I encourage everyone posting their rating systems to give examples for each rating….i will do my own shortly
Sleepy pass at this (to be refined over coffee later):
0 - “cozy/wholesome”
1 - bad/broken/offensive games (ex: Star Wars fallen order, final fantasy xv)
2 - bland/“does not spark joy”/busy work (open world 3d zeldas, most western RPGs)
3 - cool/silver linings (sonic games, most JRPGs)
4 - tasty/greasy/guilty fun/easy to love (john woo presents: stranglehold, beetle adventure racing, RollerCoaster Tycoon)
5 - firing on all cylinders (yakuza games, mainline marios, bloodborne, earthbound, the good final fantasys)
every game is like this when you’re as talented as I am
I do not rate games. I rank them via god’s intended method:
Constructing a poset (partially-ordered set) of all games as a directed acyclic graph. Then slowly defining the total order via definitive one vs one comparisons and/or the merging of previous definitive orderings of subsets of games into this one.
sounds a little lazy but as long as it works for you!

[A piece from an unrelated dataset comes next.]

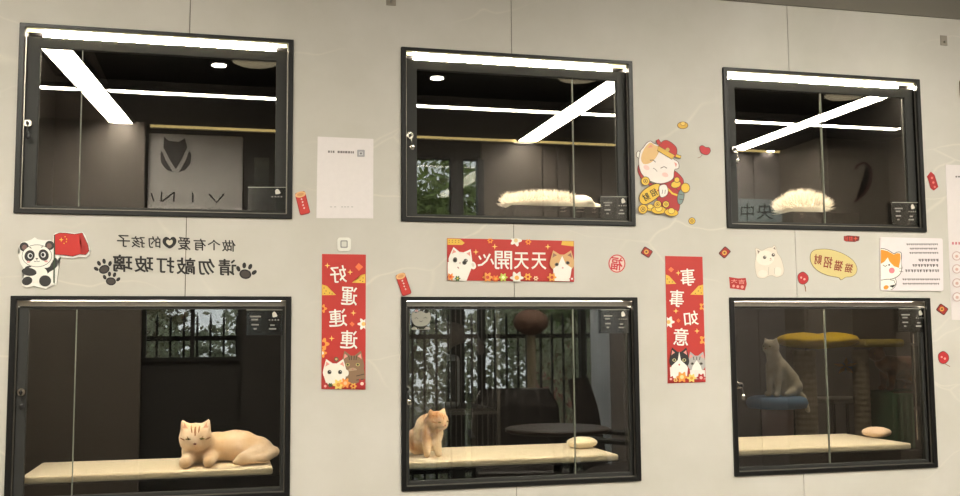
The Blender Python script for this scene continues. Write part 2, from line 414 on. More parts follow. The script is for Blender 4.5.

That’s the key insight. It doesn’t!
but i do it anyway. or did while cohost (dot org) was still extant.
The definitive ranking when I put it on hiatus. But it’s meaningless in its current temporary home without the listing of ~5000 individual comparisons.
At first I thought you had a show of some kind and your cohost died, and that made you lose motivation (understandably).